In 2026, the Large Hadron Collider at the CERN laboratory in Geneva, Switzerland will begin its next phase, probing the mysteries of the universe through collisions of its most intense beams to date. But each year, the High-Luminosity LHC (HL-LHC) will generate billions of gigabytes of data—up to 100 times more data than was required to discover the Higgs boson.
Meeting those immense data demands and enabling new discoveries will require innovative software and computing approaches for data analysis, organization and management. The new $25 million Institute for Research and Innovation in Software for High-Energy Physics, or IRIS-HEP, will meet these challenges by gathering researchers from 17 U.S. universities, including the University of Chicago.

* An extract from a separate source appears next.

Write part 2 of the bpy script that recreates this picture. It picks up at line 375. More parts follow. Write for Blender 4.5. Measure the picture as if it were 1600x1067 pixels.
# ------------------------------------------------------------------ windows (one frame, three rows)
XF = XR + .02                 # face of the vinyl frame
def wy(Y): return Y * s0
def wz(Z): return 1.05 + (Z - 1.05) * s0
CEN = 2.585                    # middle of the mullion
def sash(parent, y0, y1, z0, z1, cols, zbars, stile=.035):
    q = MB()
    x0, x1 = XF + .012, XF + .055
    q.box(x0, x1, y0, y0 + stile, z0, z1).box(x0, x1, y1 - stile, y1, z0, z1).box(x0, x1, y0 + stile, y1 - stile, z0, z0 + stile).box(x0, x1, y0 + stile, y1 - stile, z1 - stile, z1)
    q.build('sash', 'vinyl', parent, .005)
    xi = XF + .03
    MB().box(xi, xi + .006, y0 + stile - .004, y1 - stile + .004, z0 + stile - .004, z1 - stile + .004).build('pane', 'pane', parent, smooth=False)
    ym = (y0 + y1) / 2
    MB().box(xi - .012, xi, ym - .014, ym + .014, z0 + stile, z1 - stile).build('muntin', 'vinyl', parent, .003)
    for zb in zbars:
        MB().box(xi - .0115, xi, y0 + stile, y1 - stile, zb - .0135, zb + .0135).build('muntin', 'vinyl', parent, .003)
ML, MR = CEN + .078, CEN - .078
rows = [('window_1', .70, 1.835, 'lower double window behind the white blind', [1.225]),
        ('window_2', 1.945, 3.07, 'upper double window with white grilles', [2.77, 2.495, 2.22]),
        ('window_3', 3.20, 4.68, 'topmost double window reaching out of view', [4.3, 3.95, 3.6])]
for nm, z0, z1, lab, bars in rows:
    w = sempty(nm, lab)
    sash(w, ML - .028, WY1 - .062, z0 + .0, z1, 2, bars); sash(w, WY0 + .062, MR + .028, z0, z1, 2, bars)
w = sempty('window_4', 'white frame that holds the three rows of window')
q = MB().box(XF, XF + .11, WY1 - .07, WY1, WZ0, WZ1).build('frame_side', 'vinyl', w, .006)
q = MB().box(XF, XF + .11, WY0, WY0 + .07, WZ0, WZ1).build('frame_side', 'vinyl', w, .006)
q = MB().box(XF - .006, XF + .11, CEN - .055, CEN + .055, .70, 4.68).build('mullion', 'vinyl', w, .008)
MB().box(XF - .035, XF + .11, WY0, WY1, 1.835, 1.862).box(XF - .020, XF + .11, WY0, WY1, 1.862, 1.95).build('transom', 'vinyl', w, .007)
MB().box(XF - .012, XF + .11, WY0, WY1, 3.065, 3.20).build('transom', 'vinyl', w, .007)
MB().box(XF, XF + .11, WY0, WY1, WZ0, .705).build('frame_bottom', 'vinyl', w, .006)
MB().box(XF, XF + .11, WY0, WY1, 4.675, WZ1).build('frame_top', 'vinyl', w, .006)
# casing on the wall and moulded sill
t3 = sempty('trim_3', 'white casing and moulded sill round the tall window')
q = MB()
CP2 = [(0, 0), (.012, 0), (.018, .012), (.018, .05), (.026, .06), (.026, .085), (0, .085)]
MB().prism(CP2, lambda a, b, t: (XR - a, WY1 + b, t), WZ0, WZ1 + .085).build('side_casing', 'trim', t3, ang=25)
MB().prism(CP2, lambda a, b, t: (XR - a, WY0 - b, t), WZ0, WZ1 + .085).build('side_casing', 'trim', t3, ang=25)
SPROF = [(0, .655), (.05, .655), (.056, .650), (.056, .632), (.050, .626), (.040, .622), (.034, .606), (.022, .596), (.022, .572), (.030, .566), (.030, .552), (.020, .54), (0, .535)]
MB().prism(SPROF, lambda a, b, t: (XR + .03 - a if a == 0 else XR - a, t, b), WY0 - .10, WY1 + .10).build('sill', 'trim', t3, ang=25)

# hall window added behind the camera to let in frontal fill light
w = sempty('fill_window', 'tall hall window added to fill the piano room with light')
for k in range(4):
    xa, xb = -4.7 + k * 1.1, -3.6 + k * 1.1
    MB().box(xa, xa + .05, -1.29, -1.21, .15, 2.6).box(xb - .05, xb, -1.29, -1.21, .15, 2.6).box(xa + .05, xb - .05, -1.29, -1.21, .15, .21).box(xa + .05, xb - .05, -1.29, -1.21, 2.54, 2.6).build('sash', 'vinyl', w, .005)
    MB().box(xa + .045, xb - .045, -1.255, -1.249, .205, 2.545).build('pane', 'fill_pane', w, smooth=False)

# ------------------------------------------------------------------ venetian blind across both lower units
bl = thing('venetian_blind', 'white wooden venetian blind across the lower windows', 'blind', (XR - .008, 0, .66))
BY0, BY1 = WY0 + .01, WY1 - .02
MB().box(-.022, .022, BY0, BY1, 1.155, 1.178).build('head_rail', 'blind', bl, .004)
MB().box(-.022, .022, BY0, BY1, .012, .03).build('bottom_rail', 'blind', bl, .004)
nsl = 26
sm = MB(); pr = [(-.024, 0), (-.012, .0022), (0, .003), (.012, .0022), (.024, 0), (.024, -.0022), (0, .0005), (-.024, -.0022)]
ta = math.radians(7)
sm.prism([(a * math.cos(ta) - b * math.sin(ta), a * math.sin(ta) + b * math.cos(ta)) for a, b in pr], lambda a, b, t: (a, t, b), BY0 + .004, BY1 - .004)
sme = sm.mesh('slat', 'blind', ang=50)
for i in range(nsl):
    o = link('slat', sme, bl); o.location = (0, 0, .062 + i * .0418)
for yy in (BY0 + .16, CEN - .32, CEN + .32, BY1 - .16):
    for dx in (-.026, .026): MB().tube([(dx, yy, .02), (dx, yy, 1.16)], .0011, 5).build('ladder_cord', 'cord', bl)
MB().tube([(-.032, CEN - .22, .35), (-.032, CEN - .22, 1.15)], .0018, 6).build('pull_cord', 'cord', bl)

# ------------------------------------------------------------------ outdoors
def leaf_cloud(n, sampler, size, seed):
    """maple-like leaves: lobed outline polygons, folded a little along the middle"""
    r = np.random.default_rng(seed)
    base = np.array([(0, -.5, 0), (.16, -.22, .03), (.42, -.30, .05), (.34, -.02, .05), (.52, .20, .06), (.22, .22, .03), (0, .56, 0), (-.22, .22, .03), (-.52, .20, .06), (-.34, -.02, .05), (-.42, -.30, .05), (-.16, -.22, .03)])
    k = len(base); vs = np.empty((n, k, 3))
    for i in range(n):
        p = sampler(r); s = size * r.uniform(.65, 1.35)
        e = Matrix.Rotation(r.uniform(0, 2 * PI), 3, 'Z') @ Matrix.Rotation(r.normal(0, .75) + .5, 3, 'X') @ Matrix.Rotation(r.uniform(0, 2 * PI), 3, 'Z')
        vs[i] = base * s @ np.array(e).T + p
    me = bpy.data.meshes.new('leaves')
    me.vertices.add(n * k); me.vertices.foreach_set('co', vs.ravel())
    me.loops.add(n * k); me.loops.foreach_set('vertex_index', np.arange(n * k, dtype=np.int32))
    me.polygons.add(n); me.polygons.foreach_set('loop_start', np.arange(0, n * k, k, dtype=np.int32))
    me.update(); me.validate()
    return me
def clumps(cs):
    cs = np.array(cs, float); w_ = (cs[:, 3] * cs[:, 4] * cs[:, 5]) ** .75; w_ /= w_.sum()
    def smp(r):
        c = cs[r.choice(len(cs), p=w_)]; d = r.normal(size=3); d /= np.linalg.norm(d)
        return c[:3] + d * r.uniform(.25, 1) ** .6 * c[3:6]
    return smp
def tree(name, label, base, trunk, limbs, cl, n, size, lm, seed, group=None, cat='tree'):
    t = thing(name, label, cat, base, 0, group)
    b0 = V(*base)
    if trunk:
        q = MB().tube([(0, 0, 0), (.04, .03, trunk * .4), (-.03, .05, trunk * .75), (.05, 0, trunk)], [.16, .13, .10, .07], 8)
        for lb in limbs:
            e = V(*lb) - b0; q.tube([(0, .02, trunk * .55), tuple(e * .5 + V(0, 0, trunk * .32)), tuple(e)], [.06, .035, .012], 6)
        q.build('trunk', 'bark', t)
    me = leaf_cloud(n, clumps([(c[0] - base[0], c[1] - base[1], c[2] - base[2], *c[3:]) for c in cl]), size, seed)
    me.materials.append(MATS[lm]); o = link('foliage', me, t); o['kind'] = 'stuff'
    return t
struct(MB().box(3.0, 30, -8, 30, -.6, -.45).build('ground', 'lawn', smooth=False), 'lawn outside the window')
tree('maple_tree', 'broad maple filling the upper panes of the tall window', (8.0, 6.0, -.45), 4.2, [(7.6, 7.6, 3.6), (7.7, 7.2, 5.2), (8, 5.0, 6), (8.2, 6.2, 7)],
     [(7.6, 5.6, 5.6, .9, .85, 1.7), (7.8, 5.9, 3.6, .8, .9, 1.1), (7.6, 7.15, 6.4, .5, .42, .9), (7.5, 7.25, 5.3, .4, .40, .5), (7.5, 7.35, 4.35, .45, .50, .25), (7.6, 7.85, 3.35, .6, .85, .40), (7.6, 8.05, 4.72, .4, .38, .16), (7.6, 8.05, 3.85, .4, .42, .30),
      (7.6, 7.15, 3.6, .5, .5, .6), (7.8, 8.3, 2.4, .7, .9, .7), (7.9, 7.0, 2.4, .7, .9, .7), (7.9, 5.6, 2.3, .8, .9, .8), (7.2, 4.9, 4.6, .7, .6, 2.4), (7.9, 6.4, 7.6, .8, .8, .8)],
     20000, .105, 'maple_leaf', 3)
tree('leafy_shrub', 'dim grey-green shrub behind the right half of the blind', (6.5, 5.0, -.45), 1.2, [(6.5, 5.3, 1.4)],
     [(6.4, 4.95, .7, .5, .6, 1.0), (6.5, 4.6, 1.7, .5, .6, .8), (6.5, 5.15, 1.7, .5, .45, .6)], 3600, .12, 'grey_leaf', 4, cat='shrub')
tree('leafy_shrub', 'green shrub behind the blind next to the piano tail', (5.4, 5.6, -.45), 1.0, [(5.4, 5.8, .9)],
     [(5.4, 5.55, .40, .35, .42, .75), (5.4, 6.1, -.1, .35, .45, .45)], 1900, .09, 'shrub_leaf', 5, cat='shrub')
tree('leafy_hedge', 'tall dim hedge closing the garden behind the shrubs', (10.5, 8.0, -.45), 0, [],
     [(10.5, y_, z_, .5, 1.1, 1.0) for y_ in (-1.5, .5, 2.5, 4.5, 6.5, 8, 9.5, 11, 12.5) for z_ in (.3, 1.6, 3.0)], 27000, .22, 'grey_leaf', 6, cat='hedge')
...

Driven primarily by the HL-LHC, over the next five years the National Science Foundation-funded IRIS-HEP will be an active center for software R&D in areas of innovative algorithms, data analysis platforms, and data organization, management and access systems. Led by Princeton University, the group includes researchers from UChicago’s Enrico Fermi Institute and Department of Computer Science that will help create the tools needed to fulfill the scientific potential of these unprecedented experiments.
“The computing grid built for the LHC enabled thousands of researchers around the globe collaborate to make discoveries at the high-energy frontier of particle physics,” said Robert W. Gardner, a research professor in the Enrico Fermi Institute and physicist on the ATLAS experiment at CERN. “IRIS-HEP will transform this cyberinfrastructure with new services for computing and analytics which address not only the extreme scale of the HL-LHC data sets but also their complexity. New algorithms and data analysis systems better suited to the high-performance processors and data storage systems of the future will need to be developed."

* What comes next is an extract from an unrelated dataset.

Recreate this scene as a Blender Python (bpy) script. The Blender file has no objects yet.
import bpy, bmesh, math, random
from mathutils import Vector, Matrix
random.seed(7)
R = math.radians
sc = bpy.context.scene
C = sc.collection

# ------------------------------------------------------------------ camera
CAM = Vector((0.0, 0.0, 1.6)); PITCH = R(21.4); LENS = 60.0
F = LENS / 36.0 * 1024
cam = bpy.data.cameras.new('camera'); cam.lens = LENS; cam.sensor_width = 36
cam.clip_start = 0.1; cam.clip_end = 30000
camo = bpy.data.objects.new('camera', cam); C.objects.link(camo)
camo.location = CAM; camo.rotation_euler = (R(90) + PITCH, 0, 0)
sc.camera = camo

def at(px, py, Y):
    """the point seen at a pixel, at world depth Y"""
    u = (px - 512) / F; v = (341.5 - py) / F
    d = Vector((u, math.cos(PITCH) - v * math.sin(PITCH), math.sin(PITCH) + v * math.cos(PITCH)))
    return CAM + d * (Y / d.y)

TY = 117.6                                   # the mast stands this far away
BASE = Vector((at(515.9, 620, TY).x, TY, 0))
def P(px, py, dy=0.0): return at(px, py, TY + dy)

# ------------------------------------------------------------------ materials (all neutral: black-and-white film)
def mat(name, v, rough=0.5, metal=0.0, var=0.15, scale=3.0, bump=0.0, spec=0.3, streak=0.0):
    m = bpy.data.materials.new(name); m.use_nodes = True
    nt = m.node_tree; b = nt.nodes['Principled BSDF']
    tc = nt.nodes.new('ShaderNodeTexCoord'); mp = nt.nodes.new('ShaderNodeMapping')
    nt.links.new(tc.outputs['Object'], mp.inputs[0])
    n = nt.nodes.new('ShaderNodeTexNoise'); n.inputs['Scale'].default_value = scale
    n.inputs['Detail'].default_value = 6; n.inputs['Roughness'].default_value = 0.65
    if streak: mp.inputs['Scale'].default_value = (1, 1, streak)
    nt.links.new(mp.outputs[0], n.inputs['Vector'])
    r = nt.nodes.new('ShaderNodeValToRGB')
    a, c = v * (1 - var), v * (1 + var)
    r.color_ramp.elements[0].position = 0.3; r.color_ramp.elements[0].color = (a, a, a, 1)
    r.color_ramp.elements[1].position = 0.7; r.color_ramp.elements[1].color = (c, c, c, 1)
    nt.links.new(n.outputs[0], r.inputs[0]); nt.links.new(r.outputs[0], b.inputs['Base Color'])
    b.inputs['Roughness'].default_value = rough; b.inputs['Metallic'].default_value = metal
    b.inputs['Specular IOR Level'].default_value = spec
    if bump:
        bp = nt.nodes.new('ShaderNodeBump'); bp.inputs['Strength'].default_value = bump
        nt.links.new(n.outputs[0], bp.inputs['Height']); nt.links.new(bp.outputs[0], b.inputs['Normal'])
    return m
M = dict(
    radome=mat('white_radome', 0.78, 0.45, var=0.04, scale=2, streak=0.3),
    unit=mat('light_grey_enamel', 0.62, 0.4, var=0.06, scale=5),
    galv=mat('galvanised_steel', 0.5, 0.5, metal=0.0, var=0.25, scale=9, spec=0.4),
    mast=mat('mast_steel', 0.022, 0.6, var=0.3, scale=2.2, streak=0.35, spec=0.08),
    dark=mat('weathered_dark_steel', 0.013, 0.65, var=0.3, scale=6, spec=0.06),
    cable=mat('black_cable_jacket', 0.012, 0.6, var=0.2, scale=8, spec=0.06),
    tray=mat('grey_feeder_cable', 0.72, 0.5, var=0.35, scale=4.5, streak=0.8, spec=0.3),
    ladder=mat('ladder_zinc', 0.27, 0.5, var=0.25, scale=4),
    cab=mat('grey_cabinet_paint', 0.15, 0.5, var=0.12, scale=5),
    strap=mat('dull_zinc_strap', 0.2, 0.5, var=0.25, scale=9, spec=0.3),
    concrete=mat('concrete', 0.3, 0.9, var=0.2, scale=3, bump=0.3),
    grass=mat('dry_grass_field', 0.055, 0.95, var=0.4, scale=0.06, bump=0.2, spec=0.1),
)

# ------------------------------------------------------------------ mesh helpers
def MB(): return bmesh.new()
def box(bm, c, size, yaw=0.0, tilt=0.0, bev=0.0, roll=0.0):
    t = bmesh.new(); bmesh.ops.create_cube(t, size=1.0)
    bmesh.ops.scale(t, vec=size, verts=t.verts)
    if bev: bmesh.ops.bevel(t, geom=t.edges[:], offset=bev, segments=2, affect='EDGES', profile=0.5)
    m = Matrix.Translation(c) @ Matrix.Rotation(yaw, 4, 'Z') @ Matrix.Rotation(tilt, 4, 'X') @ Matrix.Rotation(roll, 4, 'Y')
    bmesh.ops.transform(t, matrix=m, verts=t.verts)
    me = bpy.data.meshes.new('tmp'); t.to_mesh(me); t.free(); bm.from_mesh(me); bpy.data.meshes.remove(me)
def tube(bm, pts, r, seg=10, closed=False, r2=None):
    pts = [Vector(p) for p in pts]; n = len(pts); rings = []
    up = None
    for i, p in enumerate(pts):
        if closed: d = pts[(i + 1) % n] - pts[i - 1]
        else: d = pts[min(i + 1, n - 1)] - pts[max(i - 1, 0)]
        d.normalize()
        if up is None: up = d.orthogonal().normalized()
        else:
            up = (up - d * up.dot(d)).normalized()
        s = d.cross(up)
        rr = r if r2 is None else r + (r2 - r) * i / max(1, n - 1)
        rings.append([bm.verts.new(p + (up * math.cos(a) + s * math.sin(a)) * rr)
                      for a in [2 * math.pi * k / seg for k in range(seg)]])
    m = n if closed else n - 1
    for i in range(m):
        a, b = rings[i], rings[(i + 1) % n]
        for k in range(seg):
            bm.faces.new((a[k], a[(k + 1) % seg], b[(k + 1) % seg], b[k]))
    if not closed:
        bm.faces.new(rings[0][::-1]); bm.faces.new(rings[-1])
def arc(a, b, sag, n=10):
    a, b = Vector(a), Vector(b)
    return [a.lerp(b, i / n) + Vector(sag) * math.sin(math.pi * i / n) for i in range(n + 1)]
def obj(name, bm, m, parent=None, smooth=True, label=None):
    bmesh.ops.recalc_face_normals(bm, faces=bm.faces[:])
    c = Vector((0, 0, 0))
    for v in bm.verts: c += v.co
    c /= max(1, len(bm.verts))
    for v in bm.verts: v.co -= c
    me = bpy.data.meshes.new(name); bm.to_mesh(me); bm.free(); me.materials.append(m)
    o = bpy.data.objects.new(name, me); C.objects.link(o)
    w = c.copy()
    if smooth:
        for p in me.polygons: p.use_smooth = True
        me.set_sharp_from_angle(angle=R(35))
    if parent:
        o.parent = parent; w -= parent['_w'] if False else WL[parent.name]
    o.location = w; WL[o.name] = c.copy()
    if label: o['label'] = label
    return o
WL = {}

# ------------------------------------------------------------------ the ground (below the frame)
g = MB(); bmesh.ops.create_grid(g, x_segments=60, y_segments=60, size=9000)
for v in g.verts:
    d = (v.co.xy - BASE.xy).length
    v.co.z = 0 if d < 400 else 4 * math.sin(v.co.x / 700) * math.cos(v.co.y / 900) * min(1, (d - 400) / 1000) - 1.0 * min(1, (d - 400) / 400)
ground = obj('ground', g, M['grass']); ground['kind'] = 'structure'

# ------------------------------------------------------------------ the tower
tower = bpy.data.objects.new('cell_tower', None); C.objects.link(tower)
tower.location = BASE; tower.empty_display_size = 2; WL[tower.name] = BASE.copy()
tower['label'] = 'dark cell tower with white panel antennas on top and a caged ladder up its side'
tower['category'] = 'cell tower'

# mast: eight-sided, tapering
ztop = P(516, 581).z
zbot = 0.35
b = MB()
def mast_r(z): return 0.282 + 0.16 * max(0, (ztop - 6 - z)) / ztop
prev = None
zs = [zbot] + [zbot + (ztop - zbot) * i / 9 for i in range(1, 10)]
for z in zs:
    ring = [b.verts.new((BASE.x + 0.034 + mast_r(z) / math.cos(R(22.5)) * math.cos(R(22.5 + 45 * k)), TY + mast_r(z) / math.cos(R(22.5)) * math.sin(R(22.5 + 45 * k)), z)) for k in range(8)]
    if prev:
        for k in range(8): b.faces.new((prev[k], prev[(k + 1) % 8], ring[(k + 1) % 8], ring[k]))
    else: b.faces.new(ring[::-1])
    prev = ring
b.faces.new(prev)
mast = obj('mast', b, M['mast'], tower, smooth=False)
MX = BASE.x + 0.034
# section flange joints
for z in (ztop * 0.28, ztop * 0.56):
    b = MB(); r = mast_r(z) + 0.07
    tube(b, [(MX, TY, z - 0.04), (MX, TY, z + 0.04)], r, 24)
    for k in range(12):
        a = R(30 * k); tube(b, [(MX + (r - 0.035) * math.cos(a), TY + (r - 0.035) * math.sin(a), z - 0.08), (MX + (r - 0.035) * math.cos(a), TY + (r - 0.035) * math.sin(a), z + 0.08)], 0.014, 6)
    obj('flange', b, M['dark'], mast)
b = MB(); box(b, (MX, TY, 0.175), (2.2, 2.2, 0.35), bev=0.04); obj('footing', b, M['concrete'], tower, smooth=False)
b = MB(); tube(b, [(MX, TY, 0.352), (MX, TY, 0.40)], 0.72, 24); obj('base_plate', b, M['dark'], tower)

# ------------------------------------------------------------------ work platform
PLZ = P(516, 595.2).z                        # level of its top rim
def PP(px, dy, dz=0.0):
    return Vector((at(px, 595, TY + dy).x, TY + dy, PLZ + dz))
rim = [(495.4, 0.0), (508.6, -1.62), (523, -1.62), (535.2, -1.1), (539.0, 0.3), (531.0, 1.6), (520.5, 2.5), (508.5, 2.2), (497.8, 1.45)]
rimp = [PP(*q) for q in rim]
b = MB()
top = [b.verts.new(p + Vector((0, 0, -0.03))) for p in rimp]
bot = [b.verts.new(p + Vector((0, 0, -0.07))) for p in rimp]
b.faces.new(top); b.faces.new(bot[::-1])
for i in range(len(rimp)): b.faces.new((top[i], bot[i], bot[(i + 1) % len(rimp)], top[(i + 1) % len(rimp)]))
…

Since its first run in 2009, the Large Hadron Collider has contributed important discoveries to our understanding of the building blocks of the universe, culminating in the confirmation of the Higgs boson in 2012. The next phase of the LHC aims to go beyond the Standard Model of particle physics, seeking new knowledge about dark matter and other rare processes.
To do so, CERN has started an upgrade to increase the luminosity of the LHC beam by a factor of 10, with a target of 2026 for completion. Experiments on this enhanced instrument will probe deeper into the nature of matter than ever before, but also will produce data that far exceeds current computational resources. Experts estimate that HL-LHC runs will record ten times more events than currently possible, generate 100 times the data, and require 20 times more storage and ten times today’s computer resources to analyze the results.